There are the ubiquitous myths, too: that Israel has suffered terribly from thousands of missiles fired from Gaza. In truth, the first homemade Qassam rocket was fired across the Israeli border in October 2001, and the first fatality occurred in June 2004. Some 24 Israelis had been killed in this way, compared with 5000 Palestinians killed, more than half of them in Gaza, at least a third of them children. Now imagine if the 1.5 million Gazans had been Jewish, or Kosovar refugees. "The only honorable course for Europe and America is to use military force to try to try to protect the people of Kosovo …," declared the Guardian on 23 March, 1999. Inexplicably, the Guardian has yet to call for such "an honorable course" to protect the people of Gaza.

Such is the rule of acceptable victims and unacceptable victims.

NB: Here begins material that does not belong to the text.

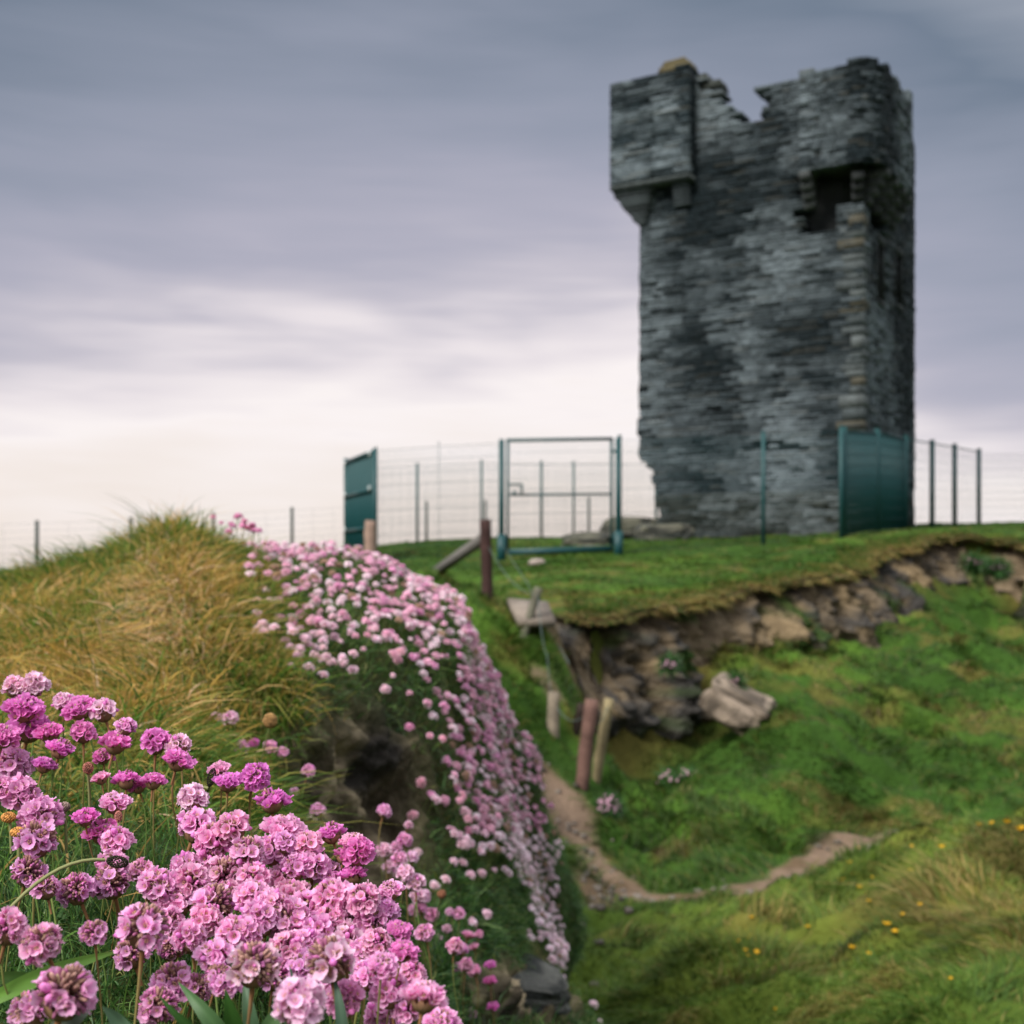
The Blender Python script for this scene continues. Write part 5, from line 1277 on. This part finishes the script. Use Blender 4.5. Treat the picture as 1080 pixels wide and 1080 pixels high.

When reporters break this rule they are accused of "anti-Israel bias" and worse, and their life is made a misery by a hyperactive cyber-army that drafts complaints, provides generic material and coaches people all over the world on how to smear as "anti-Jewish" work they have not seen. These vociferous campaigns are complemented by anonymous death threats, which I and others have experienced. Their latest tactic is malicious hacking into websites. But that is desperate, since the times are changing.

Across the world, people once indifferent to the arcane "conflict" in the Middle East, now ask the question the BBC and CNN rarely ask: Why does Israel have a right to exist, but Palestine does not? They ask, too, why do the lawless enjoy such immunity in the pristine world of balance and objectivity? The perfectly-spoken Israeli "spokesman" represents the most lawless regime on earth, exotic tyrannies included, according to a tally of United Nations resolutions defied and Geneva Conventions defiled. In France, 80 organizations are working to bring war crimes indictments against Israel's leaders. On 15 January, the fine Israeli reporter, Gideon Levy, wrote in Ha'aretz that Israeli generals "will not be the only ones to hide in El Al planes lest they are arrested [overseas]."

One day, other journalists and their editors and producers may be called upon to not only explain why they did not tell the truth about these criminals but even to stand in the dock with them. No Bush Freedom Medal is worth that.